> _Available data_
* Start *
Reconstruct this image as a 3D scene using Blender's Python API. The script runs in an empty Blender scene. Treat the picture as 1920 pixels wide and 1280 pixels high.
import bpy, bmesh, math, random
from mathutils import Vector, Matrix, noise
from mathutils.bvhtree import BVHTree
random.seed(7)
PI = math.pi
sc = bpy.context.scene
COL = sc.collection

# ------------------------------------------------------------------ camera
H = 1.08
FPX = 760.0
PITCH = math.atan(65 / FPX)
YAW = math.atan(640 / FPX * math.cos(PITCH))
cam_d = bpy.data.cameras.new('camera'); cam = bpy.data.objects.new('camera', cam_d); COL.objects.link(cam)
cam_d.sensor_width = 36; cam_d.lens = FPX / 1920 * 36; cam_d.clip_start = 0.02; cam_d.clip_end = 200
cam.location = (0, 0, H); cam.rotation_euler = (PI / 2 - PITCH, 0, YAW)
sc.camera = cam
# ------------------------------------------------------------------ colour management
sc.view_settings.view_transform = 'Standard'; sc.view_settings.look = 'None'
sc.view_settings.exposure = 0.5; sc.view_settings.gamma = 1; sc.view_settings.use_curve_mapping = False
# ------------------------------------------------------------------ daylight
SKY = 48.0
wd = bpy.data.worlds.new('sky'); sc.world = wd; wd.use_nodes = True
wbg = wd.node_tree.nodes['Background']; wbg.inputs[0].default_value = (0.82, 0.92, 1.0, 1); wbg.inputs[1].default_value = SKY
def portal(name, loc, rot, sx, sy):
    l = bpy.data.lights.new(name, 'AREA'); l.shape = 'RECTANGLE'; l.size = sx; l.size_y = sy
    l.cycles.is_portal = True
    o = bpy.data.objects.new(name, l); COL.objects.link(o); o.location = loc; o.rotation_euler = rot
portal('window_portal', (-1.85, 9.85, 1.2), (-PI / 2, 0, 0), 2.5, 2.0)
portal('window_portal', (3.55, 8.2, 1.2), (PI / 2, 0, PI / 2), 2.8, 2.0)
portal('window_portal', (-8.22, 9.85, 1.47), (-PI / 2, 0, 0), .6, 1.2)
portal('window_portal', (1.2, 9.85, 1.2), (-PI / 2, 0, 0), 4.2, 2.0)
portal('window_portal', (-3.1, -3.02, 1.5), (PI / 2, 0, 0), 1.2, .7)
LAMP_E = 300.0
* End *
> _What is needed_
Find every line of the data that holds the string "scene", then say how many there are and nothing else.

> _Solved exercise_
2